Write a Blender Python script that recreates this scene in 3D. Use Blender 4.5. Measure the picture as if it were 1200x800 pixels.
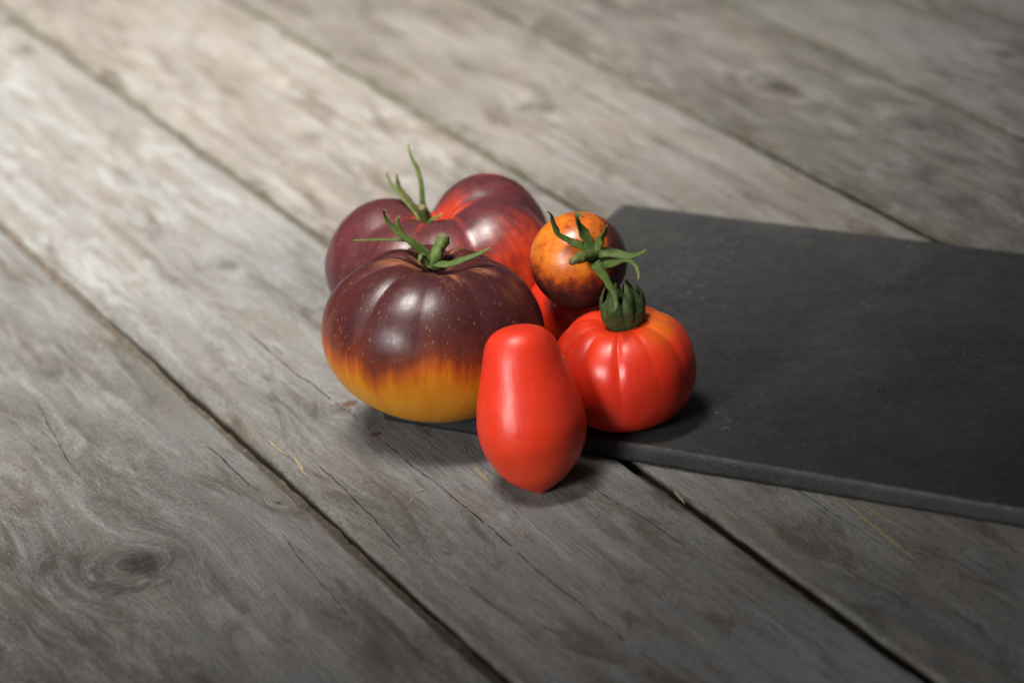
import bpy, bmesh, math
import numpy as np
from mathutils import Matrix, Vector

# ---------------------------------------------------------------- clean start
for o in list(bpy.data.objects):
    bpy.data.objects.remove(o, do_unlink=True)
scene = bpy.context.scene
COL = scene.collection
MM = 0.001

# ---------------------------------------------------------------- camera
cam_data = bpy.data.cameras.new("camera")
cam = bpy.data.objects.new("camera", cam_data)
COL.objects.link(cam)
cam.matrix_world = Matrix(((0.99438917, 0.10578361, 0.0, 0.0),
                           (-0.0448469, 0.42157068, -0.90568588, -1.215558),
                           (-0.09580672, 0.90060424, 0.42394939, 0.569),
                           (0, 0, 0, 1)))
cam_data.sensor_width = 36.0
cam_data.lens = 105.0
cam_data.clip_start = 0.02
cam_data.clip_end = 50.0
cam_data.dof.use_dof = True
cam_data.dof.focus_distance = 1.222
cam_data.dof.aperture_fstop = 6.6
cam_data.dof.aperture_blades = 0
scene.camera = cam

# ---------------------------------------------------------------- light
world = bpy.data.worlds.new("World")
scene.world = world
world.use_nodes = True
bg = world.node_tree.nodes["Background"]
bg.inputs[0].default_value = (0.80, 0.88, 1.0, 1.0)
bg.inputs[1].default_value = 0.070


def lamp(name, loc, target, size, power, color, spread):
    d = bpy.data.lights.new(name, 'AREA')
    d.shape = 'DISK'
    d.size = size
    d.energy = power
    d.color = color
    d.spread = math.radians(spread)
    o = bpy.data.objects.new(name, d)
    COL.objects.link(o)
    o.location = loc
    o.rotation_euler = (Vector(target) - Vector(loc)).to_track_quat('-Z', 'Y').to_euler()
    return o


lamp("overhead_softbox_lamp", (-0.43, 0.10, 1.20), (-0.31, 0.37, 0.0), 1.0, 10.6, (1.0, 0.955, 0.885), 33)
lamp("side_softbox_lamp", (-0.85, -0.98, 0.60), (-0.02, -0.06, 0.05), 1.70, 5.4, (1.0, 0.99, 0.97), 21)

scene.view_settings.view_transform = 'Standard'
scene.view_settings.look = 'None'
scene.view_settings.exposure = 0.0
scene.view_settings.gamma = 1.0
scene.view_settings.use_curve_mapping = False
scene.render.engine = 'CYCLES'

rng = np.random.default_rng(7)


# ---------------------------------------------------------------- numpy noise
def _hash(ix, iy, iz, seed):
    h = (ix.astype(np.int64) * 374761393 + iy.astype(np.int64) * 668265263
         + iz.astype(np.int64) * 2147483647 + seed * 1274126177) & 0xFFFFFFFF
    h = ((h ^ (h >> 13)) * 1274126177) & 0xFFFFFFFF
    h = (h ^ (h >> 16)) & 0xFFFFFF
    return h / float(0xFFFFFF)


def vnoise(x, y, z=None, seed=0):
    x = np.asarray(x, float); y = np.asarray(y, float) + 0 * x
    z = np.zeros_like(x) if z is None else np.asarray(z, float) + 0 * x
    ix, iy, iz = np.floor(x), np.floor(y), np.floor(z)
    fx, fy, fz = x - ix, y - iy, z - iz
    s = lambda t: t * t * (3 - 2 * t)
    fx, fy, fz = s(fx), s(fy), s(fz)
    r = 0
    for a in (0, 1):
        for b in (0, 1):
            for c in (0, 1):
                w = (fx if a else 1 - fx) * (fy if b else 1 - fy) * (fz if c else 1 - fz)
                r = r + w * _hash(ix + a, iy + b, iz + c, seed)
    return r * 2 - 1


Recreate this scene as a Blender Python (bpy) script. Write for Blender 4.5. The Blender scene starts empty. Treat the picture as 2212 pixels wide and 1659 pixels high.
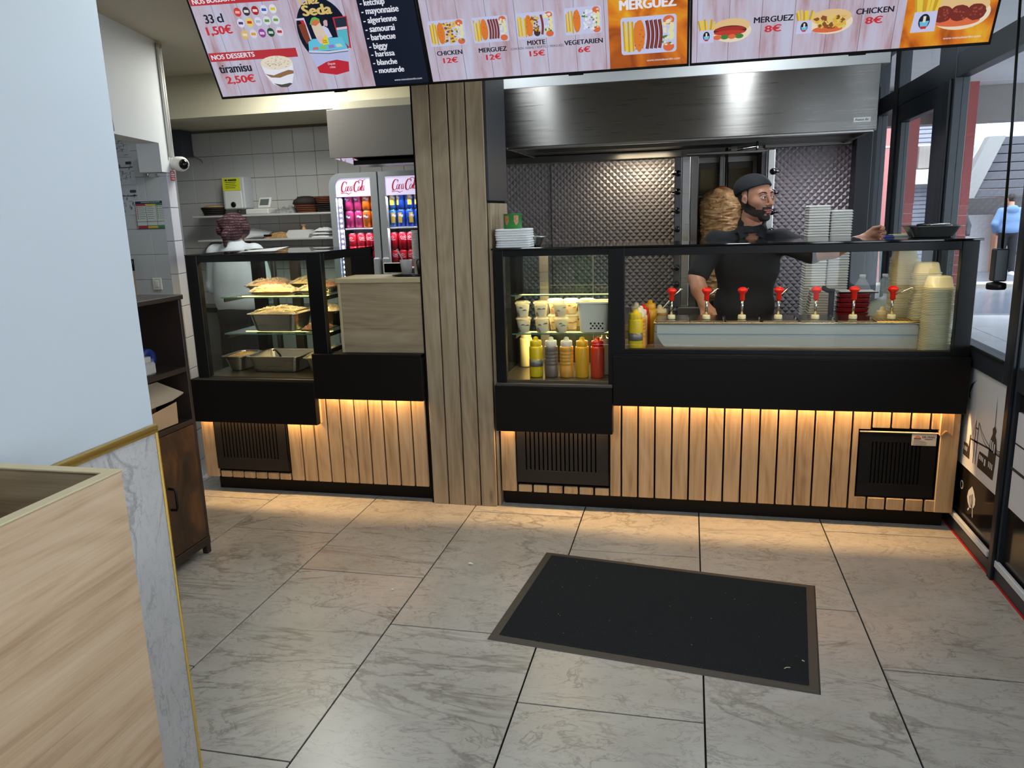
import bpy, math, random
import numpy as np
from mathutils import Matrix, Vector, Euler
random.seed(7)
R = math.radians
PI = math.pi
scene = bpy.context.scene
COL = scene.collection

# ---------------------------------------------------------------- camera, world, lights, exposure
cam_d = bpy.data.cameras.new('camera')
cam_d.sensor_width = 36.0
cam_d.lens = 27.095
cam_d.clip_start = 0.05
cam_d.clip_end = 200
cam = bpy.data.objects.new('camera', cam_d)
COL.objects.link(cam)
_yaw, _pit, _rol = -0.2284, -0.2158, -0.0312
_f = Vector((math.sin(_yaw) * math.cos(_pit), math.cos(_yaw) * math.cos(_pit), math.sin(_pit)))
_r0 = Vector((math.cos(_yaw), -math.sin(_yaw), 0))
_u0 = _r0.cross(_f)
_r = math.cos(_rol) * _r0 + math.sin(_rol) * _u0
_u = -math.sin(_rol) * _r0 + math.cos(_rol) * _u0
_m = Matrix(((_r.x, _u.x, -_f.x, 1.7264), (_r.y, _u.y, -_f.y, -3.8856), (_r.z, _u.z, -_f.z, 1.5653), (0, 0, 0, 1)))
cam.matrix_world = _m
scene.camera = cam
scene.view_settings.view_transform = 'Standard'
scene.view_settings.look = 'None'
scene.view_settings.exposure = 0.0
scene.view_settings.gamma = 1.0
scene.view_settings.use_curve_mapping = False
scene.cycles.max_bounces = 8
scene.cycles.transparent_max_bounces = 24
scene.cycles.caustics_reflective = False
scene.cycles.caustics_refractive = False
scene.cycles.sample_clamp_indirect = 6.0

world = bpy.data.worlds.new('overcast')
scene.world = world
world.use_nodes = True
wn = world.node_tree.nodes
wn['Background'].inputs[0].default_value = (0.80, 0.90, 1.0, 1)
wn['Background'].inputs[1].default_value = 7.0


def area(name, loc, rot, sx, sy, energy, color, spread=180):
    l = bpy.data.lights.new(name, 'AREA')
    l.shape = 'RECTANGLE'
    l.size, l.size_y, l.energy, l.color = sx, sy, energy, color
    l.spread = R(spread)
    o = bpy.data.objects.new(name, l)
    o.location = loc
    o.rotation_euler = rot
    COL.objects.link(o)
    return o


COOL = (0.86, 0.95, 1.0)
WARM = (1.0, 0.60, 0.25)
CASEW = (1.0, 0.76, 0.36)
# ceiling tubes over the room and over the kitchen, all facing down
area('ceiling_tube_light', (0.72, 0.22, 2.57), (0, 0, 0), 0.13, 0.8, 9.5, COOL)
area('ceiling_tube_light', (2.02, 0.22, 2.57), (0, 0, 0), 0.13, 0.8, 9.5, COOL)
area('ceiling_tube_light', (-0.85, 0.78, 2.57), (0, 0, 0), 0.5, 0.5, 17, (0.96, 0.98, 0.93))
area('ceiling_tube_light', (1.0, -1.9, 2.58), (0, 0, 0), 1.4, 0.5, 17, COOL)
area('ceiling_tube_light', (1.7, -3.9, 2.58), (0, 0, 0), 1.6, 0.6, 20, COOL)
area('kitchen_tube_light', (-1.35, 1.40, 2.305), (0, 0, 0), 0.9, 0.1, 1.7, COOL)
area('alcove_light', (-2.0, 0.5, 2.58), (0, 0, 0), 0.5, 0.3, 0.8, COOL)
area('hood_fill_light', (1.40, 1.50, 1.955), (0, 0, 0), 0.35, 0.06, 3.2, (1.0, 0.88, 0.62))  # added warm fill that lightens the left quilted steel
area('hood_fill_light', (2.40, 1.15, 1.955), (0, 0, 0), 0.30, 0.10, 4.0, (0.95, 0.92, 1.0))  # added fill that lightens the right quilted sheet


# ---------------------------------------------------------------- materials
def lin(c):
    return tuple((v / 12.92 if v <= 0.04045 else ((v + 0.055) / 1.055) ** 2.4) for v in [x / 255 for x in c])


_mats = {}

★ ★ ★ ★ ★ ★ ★

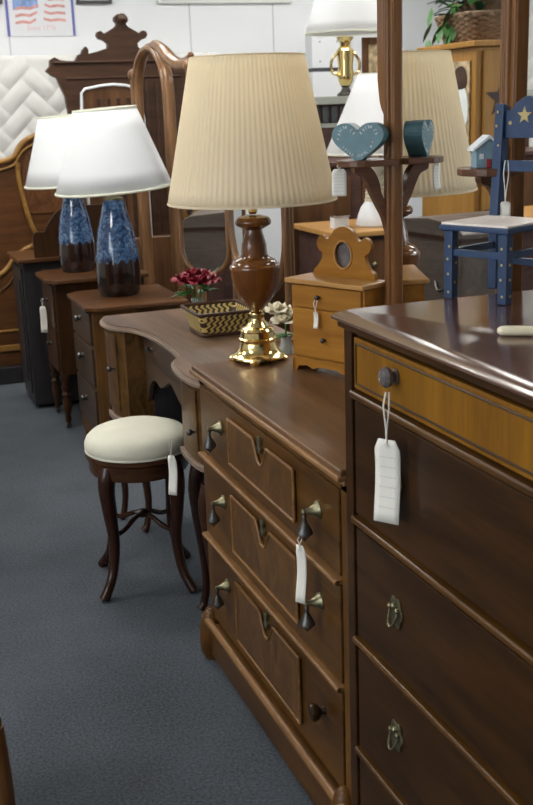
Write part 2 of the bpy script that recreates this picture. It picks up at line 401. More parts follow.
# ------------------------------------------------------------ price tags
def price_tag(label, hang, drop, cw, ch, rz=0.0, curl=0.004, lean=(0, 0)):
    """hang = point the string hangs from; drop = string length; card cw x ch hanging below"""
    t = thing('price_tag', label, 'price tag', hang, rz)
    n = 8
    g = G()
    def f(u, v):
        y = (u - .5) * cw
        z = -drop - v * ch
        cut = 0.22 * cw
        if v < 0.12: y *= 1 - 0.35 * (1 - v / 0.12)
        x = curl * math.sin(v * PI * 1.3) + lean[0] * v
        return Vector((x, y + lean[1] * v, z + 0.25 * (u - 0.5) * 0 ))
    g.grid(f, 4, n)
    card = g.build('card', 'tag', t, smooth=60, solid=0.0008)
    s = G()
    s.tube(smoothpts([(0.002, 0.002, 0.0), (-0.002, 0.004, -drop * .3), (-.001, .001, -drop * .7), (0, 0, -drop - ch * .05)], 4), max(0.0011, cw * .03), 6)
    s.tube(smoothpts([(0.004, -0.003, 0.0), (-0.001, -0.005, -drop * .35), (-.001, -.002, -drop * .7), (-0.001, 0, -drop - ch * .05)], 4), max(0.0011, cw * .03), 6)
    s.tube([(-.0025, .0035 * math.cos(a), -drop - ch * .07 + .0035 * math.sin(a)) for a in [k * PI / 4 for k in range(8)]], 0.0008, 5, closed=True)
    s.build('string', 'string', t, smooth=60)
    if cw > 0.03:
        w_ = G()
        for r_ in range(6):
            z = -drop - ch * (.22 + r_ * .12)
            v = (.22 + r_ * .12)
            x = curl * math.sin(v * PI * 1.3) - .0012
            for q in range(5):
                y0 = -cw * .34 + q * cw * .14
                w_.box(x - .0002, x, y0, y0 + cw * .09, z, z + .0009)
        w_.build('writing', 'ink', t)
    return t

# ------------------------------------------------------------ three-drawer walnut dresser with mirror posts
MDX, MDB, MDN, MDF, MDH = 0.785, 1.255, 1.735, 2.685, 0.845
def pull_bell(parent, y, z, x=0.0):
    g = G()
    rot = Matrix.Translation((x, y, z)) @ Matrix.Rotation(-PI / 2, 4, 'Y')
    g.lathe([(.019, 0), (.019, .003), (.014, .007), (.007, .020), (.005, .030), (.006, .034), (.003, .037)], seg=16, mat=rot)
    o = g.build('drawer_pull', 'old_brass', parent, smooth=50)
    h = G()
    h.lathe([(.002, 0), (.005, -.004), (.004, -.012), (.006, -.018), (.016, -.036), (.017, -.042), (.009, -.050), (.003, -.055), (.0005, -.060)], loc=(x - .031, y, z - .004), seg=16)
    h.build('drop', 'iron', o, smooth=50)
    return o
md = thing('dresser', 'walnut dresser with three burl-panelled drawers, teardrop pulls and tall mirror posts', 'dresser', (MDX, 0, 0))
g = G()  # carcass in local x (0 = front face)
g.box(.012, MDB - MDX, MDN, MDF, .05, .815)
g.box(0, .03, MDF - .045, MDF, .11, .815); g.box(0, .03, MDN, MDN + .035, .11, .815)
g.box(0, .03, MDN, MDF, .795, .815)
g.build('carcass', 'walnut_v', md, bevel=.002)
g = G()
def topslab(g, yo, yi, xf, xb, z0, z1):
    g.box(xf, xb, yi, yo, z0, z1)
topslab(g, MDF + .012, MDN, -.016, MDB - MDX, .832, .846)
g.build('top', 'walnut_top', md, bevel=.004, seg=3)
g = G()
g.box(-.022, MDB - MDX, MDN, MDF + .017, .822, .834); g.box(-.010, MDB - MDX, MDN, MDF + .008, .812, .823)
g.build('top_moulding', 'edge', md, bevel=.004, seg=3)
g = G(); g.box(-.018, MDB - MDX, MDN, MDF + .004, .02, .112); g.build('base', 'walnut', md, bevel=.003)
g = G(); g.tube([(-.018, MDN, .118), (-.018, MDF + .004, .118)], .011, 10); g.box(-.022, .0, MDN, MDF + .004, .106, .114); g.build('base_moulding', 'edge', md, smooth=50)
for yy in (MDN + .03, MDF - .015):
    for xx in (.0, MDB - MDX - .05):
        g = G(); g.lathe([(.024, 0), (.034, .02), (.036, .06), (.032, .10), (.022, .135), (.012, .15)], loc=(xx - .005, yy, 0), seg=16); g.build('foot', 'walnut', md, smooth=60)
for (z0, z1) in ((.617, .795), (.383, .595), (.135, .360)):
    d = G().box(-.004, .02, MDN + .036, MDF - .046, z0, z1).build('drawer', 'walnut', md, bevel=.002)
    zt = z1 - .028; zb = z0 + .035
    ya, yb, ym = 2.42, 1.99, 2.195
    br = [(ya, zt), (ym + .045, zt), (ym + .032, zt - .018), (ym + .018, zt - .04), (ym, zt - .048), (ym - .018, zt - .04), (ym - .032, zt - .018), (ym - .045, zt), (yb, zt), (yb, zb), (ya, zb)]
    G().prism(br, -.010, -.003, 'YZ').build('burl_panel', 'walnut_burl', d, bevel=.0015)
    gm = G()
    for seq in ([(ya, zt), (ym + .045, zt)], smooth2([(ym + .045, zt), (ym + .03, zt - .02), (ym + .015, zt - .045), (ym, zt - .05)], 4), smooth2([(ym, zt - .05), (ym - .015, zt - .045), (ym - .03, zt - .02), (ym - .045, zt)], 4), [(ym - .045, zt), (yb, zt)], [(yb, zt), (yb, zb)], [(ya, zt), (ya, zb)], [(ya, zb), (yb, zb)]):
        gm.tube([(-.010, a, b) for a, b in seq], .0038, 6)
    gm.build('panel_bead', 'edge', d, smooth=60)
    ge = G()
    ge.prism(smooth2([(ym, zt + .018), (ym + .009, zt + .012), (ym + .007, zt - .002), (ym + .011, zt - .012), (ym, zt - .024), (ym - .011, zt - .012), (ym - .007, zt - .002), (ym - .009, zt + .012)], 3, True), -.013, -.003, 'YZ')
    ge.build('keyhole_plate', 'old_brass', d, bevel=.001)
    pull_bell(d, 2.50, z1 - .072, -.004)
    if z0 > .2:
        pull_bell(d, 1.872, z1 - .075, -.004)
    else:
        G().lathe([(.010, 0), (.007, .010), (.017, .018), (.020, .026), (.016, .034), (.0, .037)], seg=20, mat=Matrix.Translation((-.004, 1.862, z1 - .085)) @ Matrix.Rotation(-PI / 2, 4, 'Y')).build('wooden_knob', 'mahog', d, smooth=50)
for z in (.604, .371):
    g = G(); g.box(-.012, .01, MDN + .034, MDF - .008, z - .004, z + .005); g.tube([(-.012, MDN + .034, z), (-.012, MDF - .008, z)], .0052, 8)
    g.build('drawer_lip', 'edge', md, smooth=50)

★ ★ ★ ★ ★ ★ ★

### Problem
Leave the pictures out and copy exactly the lines from the one with "Write a Blender" to the one with "bg.inputs[1].default_value = 0.070", both included.

### Written solution
Write a Blender Python script that recreates this scene in 3D. Use Blender 4.5. Measure the picture as if it were 1200x800 pixels.
import bpy, bmesh, math
import numpy as np
from mathutils import Matrix, Vector

# ---------------------------------------------------------------- clean start
for o in list(bpy.data.objects):
    bpy.data.objects.remove(o, do_unlink=True)
scene = bpy.context.scene
COL = scene.collection
MM = 0.001

# ---------------------------------------------------------------- camera
cam_data = bpy.data.cameras.new("camera")
cam = bpy.data.objects.new("camera", cam_data)
COL.objects.link(cam)
cam.matrix_world = Matrix(((0.99438917, 0.10578361, 0.0, 0.0),
                           (-0.0448469, 0.42157068, -0.90568588, -1.215558),
                           (-0.09580672, 0.90060424, 0.42394939, 0.569),
                           (0, 0, 0, 1)))
cam_data.sensor_width = 36.0
cam_data.lens = 105.0
cam_data.clip_start = 0.02
cam_data.clip_end = 50.0
cam_data.dof.use_dof = True
cam_data.dof.focus_distance = 1.222
cam_data.dof.aperture_fstop = 6.6
cam_data.dof.aperture_blades = 0
scene.camera = cam

# ---------------------------------------------------------------- light
world = bpy.data.worlds.new("World")
scene.world = world
world.use_nodes = True
bg = world.node_tree.nodes["Background"]
bg.inputs[0].default_value = (0.80, 0.88, 1.0, 1.0)
bg.inputs[1].default_value = 0.070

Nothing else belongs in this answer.